The original cost estimate of $2.7 billion was based on an assumed annual percentage of passenger growth, which has exceeded projections, prompting the airport to accelerate another $1 billion in deferred capital projects. The airport is “about eight years ahead of schedule” on Vision 2040, according to Landguth.

To pay for the improvements, airport officials have suggested boosting the $4.50 surcharge added to airline tickets to $8.50, generating an additional $24 million in annual revenue. But Congress sets the so-called Passenger Facilities Charge, and prospects for an increase are unclear.
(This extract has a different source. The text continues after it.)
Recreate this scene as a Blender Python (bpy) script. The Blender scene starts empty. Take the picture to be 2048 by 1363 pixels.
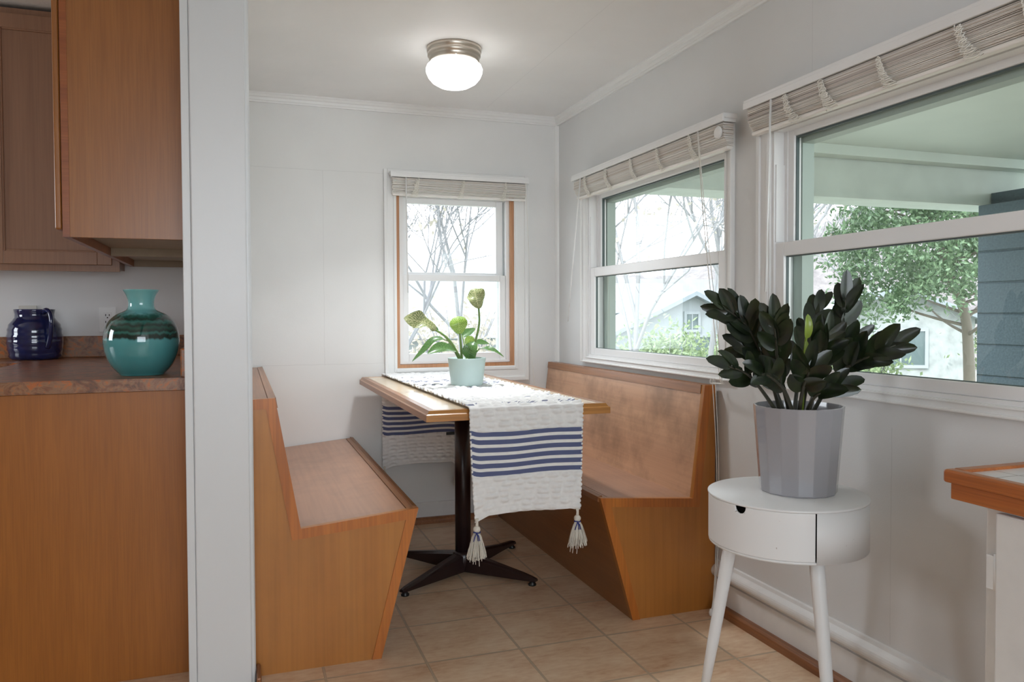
import bpy, bmesh, math, random
from mathutils import Vector, Matrix, noise
R = random.Random(7)
PI = math.pi
sc = bpy.context.scene
col = sc.collection
V = Vector

# ------------------------------------------------------------------ materials
def newmat(name):
    m = bpy.data.materials.new(name); m.use_nodes = True
    nt = m.node_tree; bs = nt.nodes['Principled BSDF']
    return m, nt, bs
def nd(nt, typ, **kw):
    n = nt.nodes.new(typ)
    for k, v in kw.items():
        if k.startswith('i_'):
            n.inputs[k[2:].replace('_', ' ')].default_value = v
        else: setattr(n, k, v)
    return n
def lk(nt, a, b): nt.links.new(a, b)
def rgba(c): return (c[0], c[1], c[2], 1.0)
def srgb(r, g, b):
    f = lambda u: (u/255)/12.92 if u/255 <= .04045 else ((u/255+.055)/1.055)**2.4
    return (f(r), f(g), f(b))
def ramp(nt, stops, interp='LINEAR'):
    n = nt.nodes.new('ShaderNodeValToRGB'); cr = n.color_ramp; cr.interpolation = interp
    while len(cr.elements) < len(stops): cr.elements.new(.5)
    for e, (p, c) in zip(cr.elements, stops): e.position = p; e.color = rgba(c)
    return n
def posmap(nt, scale=(1, 1, 1), rot=(0, 0, 0), loc=(0, 0, 0)):
    g = nd(nt, 'ShaderNodeNewGeometry'); mp = nd(nt, 'ShaderNodeMapping')
    mp.inputs['Scale'].default_value = scale; mp.inputs['Rotation'].default_value = rot; mp.inputs['Location'].default_value = loc
    lk(nt, g.outputs['Position'], mp.inputs['Vector'])
    return mp.outputs['Vector']
def plain(name, c, rough=.5, metal=0, spec=.5, bump=0, bscale=200, var=0, vscale=8, coat=0):
    m, nt, bs = newmat(name)
    bs.inputs['Base Color'].default_value = rgba(c)
    bs.inputs['Roughness'].default_value = rough; bs.inputs['Metallic'].default_value = metal
    bs.inputs['Specular IOR Level'].default_value = spec; bs.inputs['Coat Weight'].default_value = coat
    p = posmap(nt)
    if var:
        n = nd(nt, 'ShaderNodeTexNoise', i_Scale=vscale, i_Detail=4.0); lk(nt, p, n.inputs['Vector'])
        r = ramp(nt, [(.3, tuple(x*(1-var) for x in c)), (.7, tuple(min(1, x*(1+var)) for x in c))])
        lk(nt, n.outputs['Fac'], r.inputs['Fac']); lk(nt, r.outputs['Color'], bs.inputs['Base Color'])
    if bump:
        n = nd(nt, 'ShaderNodeTexNoise', i_Scale=bscale, i_Detail=3.0); lk(nt, p, n.inputs['Vector'])
        b = nd(nt, 'ShaderNodeBump', i_Strength=bump, i_Distance=.002)
        lk(nt, n.outputs['Fac'], b.inputs['Height']); lk(nt, b.outputs['Normal'], bs.inputs['Normal'])
    return m
def wood(name, dark, mid, light, axis='z', scale=1.0, rough=.35, fine=.5, coat=.2, blotch=0.0):
    m, nt, bs = newmat(name)
    k = {'x': (1.2, 16, 16), 'y': (16, 1.2, 16), 'z': (16, 16, 1.2)}[axis]
    v = posmap(nt, tuple(a*scale for a in k))
    n = nd(nt, 'ShaderNodeTexNoise', i_Scale=1.0, i_Detail=5.0, i_Roughness=.55, i_Distortion=.6); lk(nt, v, n.inputs['Vector'])
    r = ramp(nt, [(.28, dark), (.5, mid), (.75, light)]); lk(nt, n.outputs['Fac'], r.inputs['Fac'])
    k2 = {'x': (4, 160, 160), 'y': (160, 4, 160), 'z': (160, 160, 4)}[axis]
    v2 = posmap(nt, tuple(a*scale for a in k2))
    n2 = nd(nt, 'ShaderNodeTexNoise', i_Scale=1.0, i_Detail=3.0); lk(nt, v2, n2.inputs['Vector'])
    r2 = ramp(nt, [(.35, (1-.35*fine,)*3), (.6, (1.04,)*3)]); lk(nt, n2.outputs['Fac'], r2.inputs['Fac'])
    mx = nd(nt, 'ShaderNodeMix', data_type='RGBA', blend_type='MULTIPLY'); mx.inputs['Factor'].default_value = 1
    lk(nt, r.outputs['Color'], mx.inputs['A']); lk(nt, r2.outputs['Color'], mx.inputs['B'])
    out = mx.outputs['Result']
    if blotch:
        v3 = posmap(nt, (3.2, 3.2, 3.2))
        n3 = nd(nt, 'ShaderNodeTexNoise', i_Scale=1.0, i_Detail=6.0, i_Roughness=.65); lk(nt, v3, n3.inputs['Vector'])
        r3 = ramp(nt, [(.36, (1-blotch,)*3), (.56, (1.0,)*3)]); lk(nt, n3.outputs['Fac'], r3.inputs['Fac'])
        m3 = nd(nt, 'ShaderNodeMix', data_type='RGBA', blend_type='MULTIPLY'); m3.inputs['Factor'].default_value = 1
        lk(nt, out, m3.inputs['A']); lk(nt, r3.outputs['Color'], m3.inputs['B']); out = m3.outputs['Result']
    lk(nt, out, bs.inputs['Base Color'])
    bs.inputs['Roughness'].default_value = rough; bs.inputs['Coat Weight'].default_value = coat; bs.inputs['Coat Roughness'].default_value = .25
    b = nd(nt, 'ShaderNodeBump', i_Strength=.08, i_Distance=.001); lk(nt, n2.outputs['Fac'], b.inputs['Height']); lk(nt, b.outputs['Normal'], bs.inputs['Normal'])
    return m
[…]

The authority board, led by Raleigh developer John Kane, also has promoted more unorthodox moves such as a proposal to lease land for a rock quarry, sparking litigation from conservationists. The real money will most likely come from issuing bonds on top of RDU’s existing debt of about $554 million. With additional bonding capacity of about $750 million, the airport has hired an adviser to explore funding options. It has an AA- credit score from Fitch Ratings.

It’s clear that RDU has big plans with its success linked to the region’s rapid growth. “Within the next five to six years, I hope to be standing on the pavement with our team cutting the ribbon [to open the new international runway],” Landguth says.